Questa mattina mi trovavo in bus diretto a Cosenza, assieme alle delegazione cittadina della CGIL. Molte persone, pochi ragazzi, tutti verso l’intervento di Susanna Camusso, in vista dei due referendum promossi dallo stesso sindacato. Tra una cosa e l’altra, ho avuto la fortuna di sedermi accanto ad una delle poche ragazze presenti, discutendo del più e del meno per tutto il tragitto.

Una cosa mi ha particolarmente colpito di tutti i discorsi che abbiamo fatto. Aldilà delle discussioni politiche, sociali e attiviste. Una cosa “a parte”, quando ad un certo punto si è iniziato a parlare delle comitive che si frequenta, dei rispettivi amici. Ad un certo punto, la ragazza disse: “E poi lo sai com’è, i nostri amici sono tutti avvocati o praticanti“.

Insomma, ha dato per scontato il fatto che frequentassimo compagnie simili. O per presunzione o per associazione, questa ragazza ad un certo punto ha pensato che entrambi venissimo o vivessimo in una cerchia professionale di un certo tipo. Una cosa che non mi capita mai.

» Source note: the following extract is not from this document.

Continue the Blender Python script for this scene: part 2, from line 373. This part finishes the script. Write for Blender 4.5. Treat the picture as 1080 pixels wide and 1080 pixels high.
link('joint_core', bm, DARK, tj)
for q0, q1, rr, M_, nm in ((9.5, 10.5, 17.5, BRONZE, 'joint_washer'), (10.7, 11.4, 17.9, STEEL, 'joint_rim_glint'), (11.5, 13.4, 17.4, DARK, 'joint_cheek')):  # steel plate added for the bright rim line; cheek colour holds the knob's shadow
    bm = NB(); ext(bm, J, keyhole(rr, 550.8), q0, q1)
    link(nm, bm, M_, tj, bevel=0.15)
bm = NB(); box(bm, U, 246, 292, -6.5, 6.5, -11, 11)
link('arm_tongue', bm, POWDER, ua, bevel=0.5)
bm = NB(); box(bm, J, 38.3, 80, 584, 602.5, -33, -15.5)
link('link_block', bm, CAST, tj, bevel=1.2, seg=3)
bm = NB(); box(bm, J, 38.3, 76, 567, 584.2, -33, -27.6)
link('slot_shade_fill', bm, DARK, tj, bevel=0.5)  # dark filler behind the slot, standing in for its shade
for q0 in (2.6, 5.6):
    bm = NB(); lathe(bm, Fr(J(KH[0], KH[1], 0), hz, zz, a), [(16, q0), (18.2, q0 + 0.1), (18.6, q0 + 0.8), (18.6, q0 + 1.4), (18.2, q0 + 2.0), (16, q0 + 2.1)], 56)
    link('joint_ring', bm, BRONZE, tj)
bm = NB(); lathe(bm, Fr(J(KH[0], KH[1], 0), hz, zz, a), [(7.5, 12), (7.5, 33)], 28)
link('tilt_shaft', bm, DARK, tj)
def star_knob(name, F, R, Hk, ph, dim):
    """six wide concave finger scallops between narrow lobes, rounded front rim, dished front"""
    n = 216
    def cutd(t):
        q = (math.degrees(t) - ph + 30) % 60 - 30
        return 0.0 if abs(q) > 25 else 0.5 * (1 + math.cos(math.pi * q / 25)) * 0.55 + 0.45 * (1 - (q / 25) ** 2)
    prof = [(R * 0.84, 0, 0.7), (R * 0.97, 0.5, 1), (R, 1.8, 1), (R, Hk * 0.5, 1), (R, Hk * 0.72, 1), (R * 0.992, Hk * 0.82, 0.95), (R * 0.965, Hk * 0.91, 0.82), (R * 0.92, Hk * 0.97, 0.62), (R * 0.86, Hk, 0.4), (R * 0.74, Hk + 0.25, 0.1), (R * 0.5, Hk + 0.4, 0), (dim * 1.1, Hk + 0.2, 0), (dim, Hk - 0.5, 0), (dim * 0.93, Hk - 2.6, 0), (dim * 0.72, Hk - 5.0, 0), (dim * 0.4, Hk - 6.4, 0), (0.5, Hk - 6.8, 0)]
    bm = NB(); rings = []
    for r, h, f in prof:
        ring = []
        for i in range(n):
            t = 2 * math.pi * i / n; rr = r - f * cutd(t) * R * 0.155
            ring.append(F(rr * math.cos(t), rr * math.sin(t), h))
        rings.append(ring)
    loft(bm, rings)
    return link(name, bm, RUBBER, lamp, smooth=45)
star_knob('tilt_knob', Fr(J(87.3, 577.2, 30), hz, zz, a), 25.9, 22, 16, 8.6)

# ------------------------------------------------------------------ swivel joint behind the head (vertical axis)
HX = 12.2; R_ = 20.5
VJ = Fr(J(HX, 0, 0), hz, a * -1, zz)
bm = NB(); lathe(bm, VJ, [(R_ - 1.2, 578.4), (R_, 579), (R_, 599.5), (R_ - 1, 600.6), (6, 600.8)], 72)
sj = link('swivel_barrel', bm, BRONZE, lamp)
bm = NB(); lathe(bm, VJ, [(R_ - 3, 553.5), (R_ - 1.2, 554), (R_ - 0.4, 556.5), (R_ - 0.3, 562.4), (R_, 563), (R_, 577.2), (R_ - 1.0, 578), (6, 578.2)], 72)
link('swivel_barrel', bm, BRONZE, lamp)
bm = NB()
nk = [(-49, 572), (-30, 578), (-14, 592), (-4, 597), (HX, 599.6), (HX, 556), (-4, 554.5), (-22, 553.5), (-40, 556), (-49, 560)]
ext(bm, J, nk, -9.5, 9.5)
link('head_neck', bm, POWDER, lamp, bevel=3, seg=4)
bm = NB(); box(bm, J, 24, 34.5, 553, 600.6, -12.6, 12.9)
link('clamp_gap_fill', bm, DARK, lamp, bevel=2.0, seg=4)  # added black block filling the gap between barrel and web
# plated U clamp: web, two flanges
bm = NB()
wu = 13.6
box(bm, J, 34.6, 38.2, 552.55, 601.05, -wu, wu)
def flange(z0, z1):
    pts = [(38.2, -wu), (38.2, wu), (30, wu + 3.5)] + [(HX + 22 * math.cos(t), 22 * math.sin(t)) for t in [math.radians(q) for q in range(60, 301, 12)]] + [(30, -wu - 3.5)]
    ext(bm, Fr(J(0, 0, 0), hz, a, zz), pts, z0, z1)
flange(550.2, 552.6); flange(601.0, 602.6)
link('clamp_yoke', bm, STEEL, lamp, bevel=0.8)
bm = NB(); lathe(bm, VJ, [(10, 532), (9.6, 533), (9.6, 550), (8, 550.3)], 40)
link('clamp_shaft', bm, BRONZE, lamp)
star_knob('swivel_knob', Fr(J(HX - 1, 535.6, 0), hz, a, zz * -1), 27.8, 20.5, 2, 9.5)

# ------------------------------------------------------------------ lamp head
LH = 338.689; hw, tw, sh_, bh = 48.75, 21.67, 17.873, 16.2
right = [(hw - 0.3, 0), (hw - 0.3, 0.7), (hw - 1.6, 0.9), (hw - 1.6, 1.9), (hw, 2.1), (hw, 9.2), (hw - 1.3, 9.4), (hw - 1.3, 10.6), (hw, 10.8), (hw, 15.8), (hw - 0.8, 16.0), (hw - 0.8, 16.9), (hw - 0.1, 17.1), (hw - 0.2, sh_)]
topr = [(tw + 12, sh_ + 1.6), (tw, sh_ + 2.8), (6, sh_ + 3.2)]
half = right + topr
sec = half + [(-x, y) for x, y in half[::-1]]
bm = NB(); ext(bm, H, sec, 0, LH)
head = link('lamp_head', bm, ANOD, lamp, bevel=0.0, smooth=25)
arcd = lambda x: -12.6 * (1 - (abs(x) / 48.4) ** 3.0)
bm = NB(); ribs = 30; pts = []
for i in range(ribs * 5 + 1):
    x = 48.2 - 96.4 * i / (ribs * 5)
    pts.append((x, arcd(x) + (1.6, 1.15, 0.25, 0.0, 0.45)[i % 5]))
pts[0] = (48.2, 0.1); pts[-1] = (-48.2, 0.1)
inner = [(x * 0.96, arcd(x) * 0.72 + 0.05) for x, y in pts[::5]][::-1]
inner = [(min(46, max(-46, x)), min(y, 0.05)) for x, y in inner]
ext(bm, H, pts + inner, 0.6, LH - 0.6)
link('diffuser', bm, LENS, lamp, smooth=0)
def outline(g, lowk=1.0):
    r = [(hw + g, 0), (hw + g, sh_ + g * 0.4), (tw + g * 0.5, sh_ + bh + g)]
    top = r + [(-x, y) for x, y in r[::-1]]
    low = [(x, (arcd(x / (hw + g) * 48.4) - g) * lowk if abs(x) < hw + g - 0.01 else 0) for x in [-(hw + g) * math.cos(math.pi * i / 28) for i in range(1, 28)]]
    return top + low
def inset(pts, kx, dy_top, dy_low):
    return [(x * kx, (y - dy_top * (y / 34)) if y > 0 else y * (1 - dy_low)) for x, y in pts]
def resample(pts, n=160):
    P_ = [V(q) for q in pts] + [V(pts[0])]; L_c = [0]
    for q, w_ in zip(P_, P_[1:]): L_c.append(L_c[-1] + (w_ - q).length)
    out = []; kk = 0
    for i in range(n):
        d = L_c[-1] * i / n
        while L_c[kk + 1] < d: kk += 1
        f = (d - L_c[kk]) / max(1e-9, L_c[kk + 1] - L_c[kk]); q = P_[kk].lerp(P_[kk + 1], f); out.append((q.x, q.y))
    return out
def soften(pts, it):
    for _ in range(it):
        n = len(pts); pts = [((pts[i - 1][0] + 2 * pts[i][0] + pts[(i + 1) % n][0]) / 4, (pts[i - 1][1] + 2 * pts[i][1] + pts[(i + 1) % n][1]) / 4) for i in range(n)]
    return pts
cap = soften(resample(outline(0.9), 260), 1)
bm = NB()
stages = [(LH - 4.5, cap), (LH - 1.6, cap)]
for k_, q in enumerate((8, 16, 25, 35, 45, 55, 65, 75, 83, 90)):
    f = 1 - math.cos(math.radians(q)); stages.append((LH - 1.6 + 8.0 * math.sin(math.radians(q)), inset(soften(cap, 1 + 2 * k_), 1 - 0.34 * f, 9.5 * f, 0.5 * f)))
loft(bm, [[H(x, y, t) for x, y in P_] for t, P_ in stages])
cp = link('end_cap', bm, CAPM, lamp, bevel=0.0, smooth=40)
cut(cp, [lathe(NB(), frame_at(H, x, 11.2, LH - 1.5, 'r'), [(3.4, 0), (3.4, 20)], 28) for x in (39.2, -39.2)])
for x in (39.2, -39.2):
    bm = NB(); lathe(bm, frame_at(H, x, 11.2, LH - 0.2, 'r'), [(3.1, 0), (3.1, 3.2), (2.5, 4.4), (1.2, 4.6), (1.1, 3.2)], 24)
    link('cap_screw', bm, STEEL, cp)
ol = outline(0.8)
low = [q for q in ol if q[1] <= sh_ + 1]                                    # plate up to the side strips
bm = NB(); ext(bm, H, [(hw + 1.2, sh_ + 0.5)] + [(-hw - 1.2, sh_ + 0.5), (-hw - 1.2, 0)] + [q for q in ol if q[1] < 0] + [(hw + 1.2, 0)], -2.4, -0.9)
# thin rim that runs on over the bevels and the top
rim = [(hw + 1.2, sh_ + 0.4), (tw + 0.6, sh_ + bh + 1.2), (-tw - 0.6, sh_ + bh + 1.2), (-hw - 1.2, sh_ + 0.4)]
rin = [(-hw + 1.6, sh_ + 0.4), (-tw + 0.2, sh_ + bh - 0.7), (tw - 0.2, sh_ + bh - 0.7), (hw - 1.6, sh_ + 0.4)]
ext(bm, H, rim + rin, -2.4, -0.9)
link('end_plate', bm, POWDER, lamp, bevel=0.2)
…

In realtà, i miei amici non sono “tutti avvocati”. Qualcuno c’è, ma qualcuno. Per la maggior parte, sono persone comuni, normali, senza particolari ambizioni, che vogliono vivere e lavorare. Sono disoccupati, “neet”, fermi all’università da anni, imprenditori di loro stessi, pregiudicati, emarginati, disadattati. Per dirla come in una canzone (indovinate di chi), non sono dei professionisti di questo o quello, ma dei “master in arrangement”.

Non mi ha dato fastidio, né mi ha fatto piacere. Mi ha fatto solo pensare, il fatto che qualcuno, conoscendomi appena, mi abbia potuto fraintendere a tal punto.